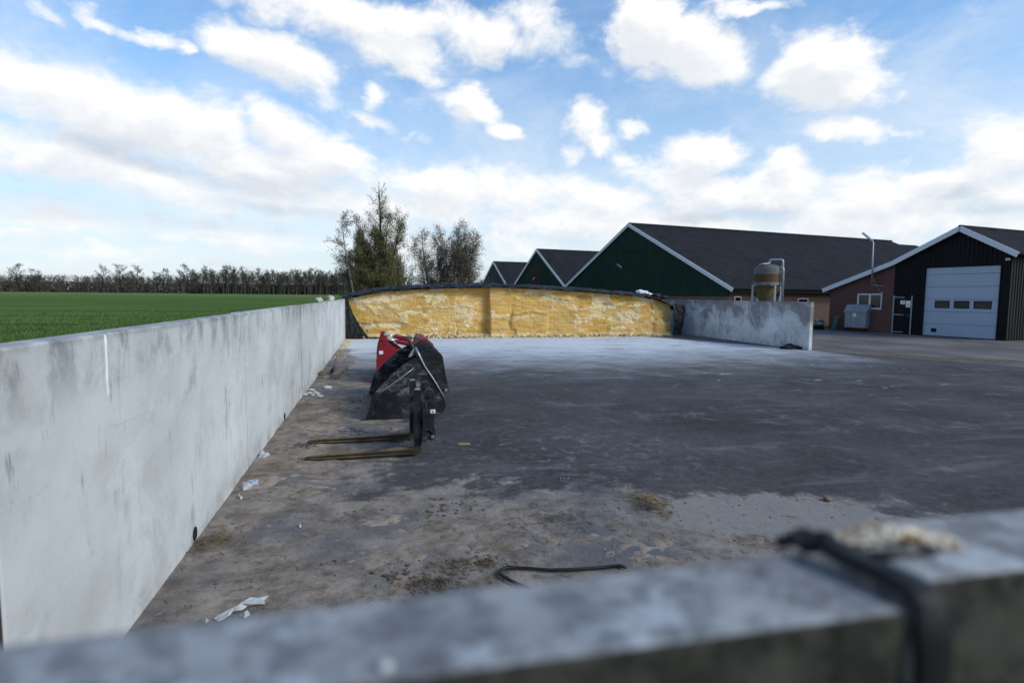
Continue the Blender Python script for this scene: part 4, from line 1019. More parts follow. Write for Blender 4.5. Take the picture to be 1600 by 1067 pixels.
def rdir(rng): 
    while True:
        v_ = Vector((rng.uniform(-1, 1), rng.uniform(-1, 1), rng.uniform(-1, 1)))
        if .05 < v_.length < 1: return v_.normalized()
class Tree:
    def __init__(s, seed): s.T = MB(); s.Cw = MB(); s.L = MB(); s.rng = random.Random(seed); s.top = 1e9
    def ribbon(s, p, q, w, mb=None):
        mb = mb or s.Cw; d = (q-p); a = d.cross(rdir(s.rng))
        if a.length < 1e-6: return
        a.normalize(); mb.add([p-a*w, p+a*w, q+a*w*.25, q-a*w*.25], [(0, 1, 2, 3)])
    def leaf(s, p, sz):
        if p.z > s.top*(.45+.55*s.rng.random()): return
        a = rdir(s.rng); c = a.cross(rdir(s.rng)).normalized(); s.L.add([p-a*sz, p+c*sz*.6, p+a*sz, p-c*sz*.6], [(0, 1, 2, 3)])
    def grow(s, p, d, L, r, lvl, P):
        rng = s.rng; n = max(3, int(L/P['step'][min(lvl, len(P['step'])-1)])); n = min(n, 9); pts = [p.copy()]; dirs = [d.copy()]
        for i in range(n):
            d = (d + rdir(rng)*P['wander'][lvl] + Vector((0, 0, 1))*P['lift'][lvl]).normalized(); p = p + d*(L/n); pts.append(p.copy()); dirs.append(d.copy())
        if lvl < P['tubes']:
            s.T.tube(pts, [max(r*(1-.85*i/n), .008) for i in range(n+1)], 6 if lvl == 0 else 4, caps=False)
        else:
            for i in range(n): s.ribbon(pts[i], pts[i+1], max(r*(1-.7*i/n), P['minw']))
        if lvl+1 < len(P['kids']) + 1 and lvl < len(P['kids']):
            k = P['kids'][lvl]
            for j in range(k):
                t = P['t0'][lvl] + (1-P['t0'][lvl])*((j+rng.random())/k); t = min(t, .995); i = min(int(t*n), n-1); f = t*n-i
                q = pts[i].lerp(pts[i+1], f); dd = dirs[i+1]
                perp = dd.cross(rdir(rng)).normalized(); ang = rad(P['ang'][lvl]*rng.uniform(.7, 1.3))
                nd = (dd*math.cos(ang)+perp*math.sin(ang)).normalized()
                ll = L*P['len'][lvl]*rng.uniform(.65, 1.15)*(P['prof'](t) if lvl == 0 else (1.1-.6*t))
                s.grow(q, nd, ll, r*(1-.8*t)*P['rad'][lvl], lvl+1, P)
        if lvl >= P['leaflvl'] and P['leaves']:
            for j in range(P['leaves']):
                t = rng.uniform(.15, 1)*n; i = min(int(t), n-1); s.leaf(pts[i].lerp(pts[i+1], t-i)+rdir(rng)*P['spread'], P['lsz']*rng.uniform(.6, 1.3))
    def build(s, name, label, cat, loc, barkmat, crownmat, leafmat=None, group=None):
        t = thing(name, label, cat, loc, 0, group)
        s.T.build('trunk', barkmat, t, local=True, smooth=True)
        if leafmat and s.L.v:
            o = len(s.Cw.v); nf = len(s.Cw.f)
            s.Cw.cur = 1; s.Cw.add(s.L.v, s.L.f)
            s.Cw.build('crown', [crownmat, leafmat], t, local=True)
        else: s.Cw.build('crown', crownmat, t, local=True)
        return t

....

### EXERCISE BRIEF
Your task is to repeat the data above exactly while excluding the pictures.

### TASK ANSWER
Continue the Blender Python script for this scene: part 4, from line 1019. More parts follow. Write for Blender 4.5. Take the picture to be 1600 by 1067 pixels.
def rdir(rng): 
    while True:
        v_ = Vector((rng.uniform(-1, 1), rng.uniform(-1, 1), rng.uniform(-1, 1)))
        if .05 < v_.length < 1: return v_.normalized()
class Tree:
    def __init__(s, seed): s.T = MB(); s.Cw = MB(); s.L = MB(); s.rng = random.Random(seed); s.top = 1e9
    def ribbon(s, p, q, w, mb=None):
        mb = mb or s.Cw; d = (q-p); a = d.cross(rdir(s.rng))
        if a.length < 1e-6: return
        a.normalize(); mb.add([p-a*w, p+a*w, q+a*w*.25, q-a*w*.25], [(0, 1, 2, 3)])
    def leaf(s, p, sz):
        if p.z > s.top*(.45+.55*s.rng.random()): return
        a = rdir(s.rng); c = a.cross(rdir(s.rng)).normalized(); s.L.add([p-a*sz, p+c*sz*.6, p+a*sz, p-c*sz*.6], [(0, 1, 2, 3)])
    def grow(s, p, d, L, r, lvl, P):
        rng = s.rng; n = max(3, int(L/P['step'][min(lvl, len(P['step'])-1)])); n = min(n, 9); pts = [p.copy()]; dirs = [d.copy()]
        for i in range(n):
            d = (d + rdir(rng)*P['wander'][lvl] + Vector((0, 0, 1))*P['lift'][lvl]).normalized(); p = p + d*(L/n); pts.append(p.copy()); dirs.append(d.copy())
        if lvl < P['tubes']:
            s.T.tube(pts, [max(r*(1-.85*i/n), .008) for i in range(n+1)], 6 if lvl == 0 else 4, caps=False)
        else:
            for i in range(n): s.ribbon(pts[i], pts[i+1], max(r*(1-.7*i/n), P['minw']))
        if lvl+1 < len(P['kids']) + 1 and lvl < len(P['kids']):
            k = P['kids'][lvl]
            for j in range(k):
                t = P['t0'][lvl] + (1-P['t0'][lvl])*((j+rng.random())/k); t = min(t, .995); i = min(int(t*n), n-1); f = t*n-i
                q = pts[i].lerp(pts[i+1], f); dd = dirs[i+1]
                perp = dd.cross(rdir(rng)).normalized(); ang = rad(P['ang'][lvl]*rng.uniform(.7, 1.3))
                nd = (dd*math.cos(ang)+perp*math.sin(ang)).normalized()
                ll = L*P['len'][lvl]*rng.uniform(.65, 1.15)*(P['prof'](t) if lvl == 0 else (1.1-.6*t))
                s.grow(q, nd, ll, r*(1-.8*t)*P['rad'][lvl], lvl+1, P)
        if lvl >= P['leaflvl'] and P['leaves']:
            for j in range(P['leaves']):
                t = rng.uniform(.15, 1)*n; i = min(int(t), n-1); s.leaf(pts[i].lerp(pts[i+1], t-i)+rdir(rng)*P['spread'], P['lsz']*rng.uniform(.6, 1.3))
    def build(s, name, label, cat, loc, barkmat, crownmat, leafmat=None, group=None):
        t = thing(name, label, cat, loc, 0, group)
        s.T.build('trunk', barkmat, t, local=True, smooth=True)
        if leafmat and s.L.v:
            o = len(s.Cw.v); nf = len(s.Cw.f)
            s.Cw.cur = 1; s.Cw.add(s.L.v, s.L.f)
            s.Cw.build('crown', [crownmat, leafmat], t, local=True)
        else: s.Cw.build('crown', crownmat, t, local=True)
        return t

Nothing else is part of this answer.